Barcellona Pozzo di Gotto, lì 27.07.2017
(di Emanuele Quadraccia)
[1] L. Mezzetti, Manuale di diritto ambientale, Padova, 2001, 99 s..
[2] Postiglione, Il diritto all’ambiente, Napoli, 1982, 6.
[3] Giunta, Il diritto penale dell’ambiente in Italia: tutela di beni o tutela di funzioni?, in Riv. it. dir. proc. pen., 1997, 1107.
[4] Id., op. ult. cit., 1108; per considerazioni parzialmente diverse, si cfr., Strano Ligato, I reati in materia urbanistica, in Il diritto penale dell’impresa, a cura di L. Conti, Padova, 2001, 821 ss..

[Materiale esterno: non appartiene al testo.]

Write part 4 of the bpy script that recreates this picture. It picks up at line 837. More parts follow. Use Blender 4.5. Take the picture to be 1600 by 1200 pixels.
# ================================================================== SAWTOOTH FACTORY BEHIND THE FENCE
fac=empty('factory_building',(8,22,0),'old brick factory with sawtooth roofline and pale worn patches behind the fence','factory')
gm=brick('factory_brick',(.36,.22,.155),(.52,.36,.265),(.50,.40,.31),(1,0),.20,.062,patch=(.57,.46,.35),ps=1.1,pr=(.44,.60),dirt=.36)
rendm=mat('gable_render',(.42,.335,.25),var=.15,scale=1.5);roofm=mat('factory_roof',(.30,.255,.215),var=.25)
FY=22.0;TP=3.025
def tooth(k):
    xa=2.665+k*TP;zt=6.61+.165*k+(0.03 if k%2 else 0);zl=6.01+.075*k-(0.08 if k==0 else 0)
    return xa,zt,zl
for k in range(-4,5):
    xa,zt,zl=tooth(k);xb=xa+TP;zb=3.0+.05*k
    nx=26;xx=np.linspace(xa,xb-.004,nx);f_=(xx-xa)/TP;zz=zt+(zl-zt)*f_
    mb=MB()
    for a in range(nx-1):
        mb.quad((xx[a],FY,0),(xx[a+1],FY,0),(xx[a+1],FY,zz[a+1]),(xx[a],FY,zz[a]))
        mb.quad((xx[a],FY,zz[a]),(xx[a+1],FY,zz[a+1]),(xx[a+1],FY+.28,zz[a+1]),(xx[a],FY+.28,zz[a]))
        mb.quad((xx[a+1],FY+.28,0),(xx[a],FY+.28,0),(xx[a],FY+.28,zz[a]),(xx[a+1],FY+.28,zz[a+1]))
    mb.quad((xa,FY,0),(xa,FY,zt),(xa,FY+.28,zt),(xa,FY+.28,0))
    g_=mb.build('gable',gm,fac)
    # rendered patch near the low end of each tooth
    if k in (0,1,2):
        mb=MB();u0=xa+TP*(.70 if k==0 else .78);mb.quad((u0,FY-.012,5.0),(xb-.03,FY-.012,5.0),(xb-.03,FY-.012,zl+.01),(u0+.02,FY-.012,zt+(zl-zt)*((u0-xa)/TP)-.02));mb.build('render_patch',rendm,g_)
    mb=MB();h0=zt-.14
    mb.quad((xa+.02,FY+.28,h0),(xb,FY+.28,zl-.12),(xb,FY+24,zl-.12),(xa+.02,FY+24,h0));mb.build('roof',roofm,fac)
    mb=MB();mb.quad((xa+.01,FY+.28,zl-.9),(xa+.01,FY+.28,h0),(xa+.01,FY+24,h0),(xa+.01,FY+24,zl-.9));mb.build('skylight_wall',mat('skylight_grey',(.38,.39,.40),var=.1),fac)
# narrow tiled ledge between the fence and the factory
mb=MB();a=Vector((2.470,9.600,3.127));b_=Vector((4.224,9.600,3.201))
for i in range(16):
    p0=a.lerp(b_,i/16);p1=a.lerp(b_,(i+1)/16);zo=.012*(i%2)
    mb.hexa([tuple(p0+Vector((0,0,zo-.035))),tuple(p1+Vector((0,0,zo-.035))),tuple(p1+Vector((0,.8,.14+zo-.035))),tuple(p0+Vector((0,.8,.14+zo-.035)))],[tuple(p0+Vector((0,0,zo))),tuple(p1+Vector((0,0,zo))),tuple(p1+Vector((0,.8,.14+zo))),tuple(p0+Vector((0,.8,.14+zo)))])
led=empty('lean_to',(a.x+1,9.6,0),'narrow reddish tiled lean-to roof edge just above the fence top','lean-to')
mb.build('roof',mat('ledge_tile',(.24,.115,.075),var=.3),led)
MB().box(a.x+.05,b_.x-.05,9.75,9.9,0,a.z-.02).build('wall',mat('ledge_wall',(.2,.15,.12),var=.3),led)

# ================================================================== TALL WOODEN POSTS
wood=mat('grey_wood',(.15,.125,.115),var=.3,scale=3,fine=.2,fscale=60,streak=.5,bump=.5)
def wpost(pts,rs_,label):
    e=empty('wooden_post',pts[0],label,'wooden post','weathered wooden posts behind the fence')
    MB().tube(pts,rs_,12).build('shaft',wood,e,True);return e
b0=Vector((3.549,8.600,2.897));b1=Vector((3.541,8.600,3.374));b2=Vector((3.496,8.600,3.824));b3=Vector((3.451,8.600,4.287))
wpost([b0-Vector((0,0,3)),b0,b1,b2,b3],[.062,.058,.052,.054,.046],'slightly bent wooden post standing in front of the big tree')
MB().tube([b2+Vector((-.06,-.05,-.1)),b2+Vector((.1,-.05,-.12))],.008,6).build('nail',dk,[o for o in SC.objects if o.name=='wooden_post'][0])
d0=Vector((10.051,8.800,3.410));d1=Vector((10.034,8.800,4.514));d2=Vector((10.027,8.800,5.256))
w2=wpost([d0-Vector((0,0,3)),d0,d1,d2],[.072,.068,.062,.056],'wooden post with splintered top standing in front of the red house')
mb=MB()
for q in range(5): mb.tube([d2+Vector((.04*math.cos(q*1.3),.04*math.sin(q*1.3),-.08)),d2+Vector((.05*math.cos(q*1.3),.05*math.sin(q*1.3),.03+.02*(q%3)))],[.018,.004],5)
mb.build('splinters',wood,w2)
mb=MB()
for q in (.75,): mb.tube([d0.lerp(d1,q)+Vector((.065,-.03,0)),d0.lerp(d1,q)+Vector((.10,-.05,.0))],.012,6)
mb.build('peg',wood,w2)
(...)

[5] L. Ramacci, Manuale di diritto penale dell’ambiente, Padova, 2003, 9.
[6] Cfr., art. 191 T.F.U.E. sui tre principi base di gestione dell’ambiente: quello di prevenzione e correzione, quello del “chi inquina paga” e quello di precauzione.
[7] Il giudizio su tale “vaghezza” della l. n. 349/1986 è ripreso da L. Ramacci, Manuale di diritto penale dell’ambiente, cit., 10.
[8] Corte Cost. sent. n. 210 del 28 maggio 1987.
[9] Corte Cost., sent. ult. cit..
[10] V., ad es., Corte Cost., sent. nn. 302/1988; 391/1989; 341/1996; 157/1998; 273/1998; 382/1999; 54/2000; 507/2000.
[11] Per quest’impostazione, v., Corte Cost., sent. n. 407 del 10 luglio 2002.
[12] In tal senso, cfr. Panetta, Il danno ambientale, Torino, 2003, 46.
[13] Crisafulli,
[14] Per le citazioni, v. L. Mezzetti, Manuale di diritto ambientale, cit., 109; più in particolare, sull’argomento, cfr. Grossi, Introduzione ad uno studio sui diritti inviolabili nella Costituzione italiana, Padova, 1972, 15 s..
[15] Cfr., Catenacci, La tutela penale dell’ambiente, Padova, 1996, 15.
[16] Per una visione parzialmente differente, cfr. L. Mezzetti, Manuale di diritto ambientale, cit., 101 ss..
[17] Chieppa-Giovagnoli, Manuale di diritto amministrativo, Milano, 2017, 1043.
[18] Cfr., in argomento, Riondato, Entità naturali come persone giuridiche? Note sulla recente legislazione ambientale, in Riv. trim. dir. pen. ec., 1992, 751 ss.; Rota, Gli interessi diffusi nell’azione della pubblica amministrazione, Milano, 1988, 83.
[19] Così, Chieppa-Lopilato, Studi di diritto amministrativo, Milano, 2007, 906, ove si rimanda a Caravita, Diritto dell’ambiente, Bologna, 2005, 33.